Harford Road Bridge Redesigned with Complete Streets Principles

Last Thursday night, Baltimore City Department of Transportation hosted a meeting with eighty community members in attendance to provide an update on the proposed design changes to the Harford Road Bridge. 

The newly proposed design reduces four lanes of car traffic to two, and reallocates this space to a southbound bus travel lane, additional lanes for mixed-use walking and biking, and more buffer between moving traffic and pedestrians. Complete Streets Manager Graham Young cited the newly adopted Complete Streets Manual and Separated Lane Network Plan as guiding documents for the new design.

The design also extends changes on Harford Road to the north and south of the bridge, reconfiguring dangerous intersections and extending separated bike lanes that make both people biking and walking on the adjacent sidewalks safer from passing cars.

Overall, folks on the call were excited about the new design and also advocated to keep Lake Montebello closed to cars and for additional closure of Walther Avenue between Harford Road and Argonne Drive.

We encourage you to view the presentation and leave comments on the proposed design here, or email dot-community@baltimorecity.gov with your comments. 

Since the Harford Road bridge has been closed, the streets to the north and south have seen less traffic and have been adjusted to accommodate space for other uses, like added parking, outdoor cafes, curb extensions, and separated bike lanes. These were long-standing community goals that existed well before the bridge project began design and construction. 

It never made sense to have a bridge design with 4 lanes of high speed car traffic and narrow, unprotected bike lanes. But that’s what the original design called for. 

From the first community meeting about the bridge, Bikemore called for a road diet and addition of separated bike lanes to the project. Neighbors complained about the high level of speeds along the current bridge, and were nervous to see the existing guardrails on the old bridge removed in the new design, because they provided basic protection to people walking across the bridge next to highway speed traffic. We were joined in calls for a re-design by then-candidate for 3rd District City Council -- Ryan Dorsey, who made changes to the bridge design a major focus of his campaign.
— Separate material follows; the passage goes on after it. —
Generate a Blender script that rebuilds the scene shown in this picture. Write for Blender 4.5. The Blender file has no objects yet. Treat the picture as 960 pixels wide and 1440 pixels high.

Despite Dorsey’s victory in the election, along with broad community support for design changes and Bikemore’s advocacy, no substantial changes were made from the original bridge design presented. In 2018, the bridge project moved to construction. As reported at the time in the Baltimore Sun:

City Councilman Ryan Dorsey, who represents the area and runs a Facebook page dedicated to news about the bridge, criticized the new bridge’s design as “incredibly unsafe” because the bike lane is not physically separated by barriers from the road, he said.

If it had been designed in Montgomery County, Dorsey said, a separated bike lane would be required due to traffic volumes and observed speeds.

“It’s really a failing of DOT that a safer design was not planned from the outset, even worse that safer design was called for by community members from the earliest stages, but DOT insisted on this unsafe design,” Dorsey said. “This DOT has not really inspired much confidence so far, but I’m still holding out hope that a change will be made before we get to a point where it’s really too late.”

Over the past 15 years, the city transportation department has ignored calls from residents, advocates and public officials to build a new bridge that is safe and accessible for pedestrians and bicyclists, said Jed Weeks, policy director of Bikemore, a bicycle advocacy group.

“Instead, they've doomed generations of Baltimoreans to an unsafe design with minimum width sidewalks and unprotected bike lanes next to speeding traffic,” Weeks said in a statement. “This bridge is a total failure in planning and an example of why we had to pass an ordinance to force BCDOT to do better in the future."

While the beginning of construction marked the end of advocacy for a smaller bridge design that could have saved millions of dollars in construction costs, we continued to advocate for an improved reconfiguration of the wide bridge that was to be built. In that time, we gained new leadership in the mayor’s office, new leadership at BCDOT, and Councilman Dorsey was re-elected, cementing that there is broad support for his complete streets vision within the 3rd District.

This redesign, combined with the closure of Lake Montebello to car traffic, the coming design and installation of trail along St. Lo Drive and 33rd Street, and future expanded separated bike lanes along Harford Road are a culmination of years of advocacy that would not have been possible without Bikemore’s supporters.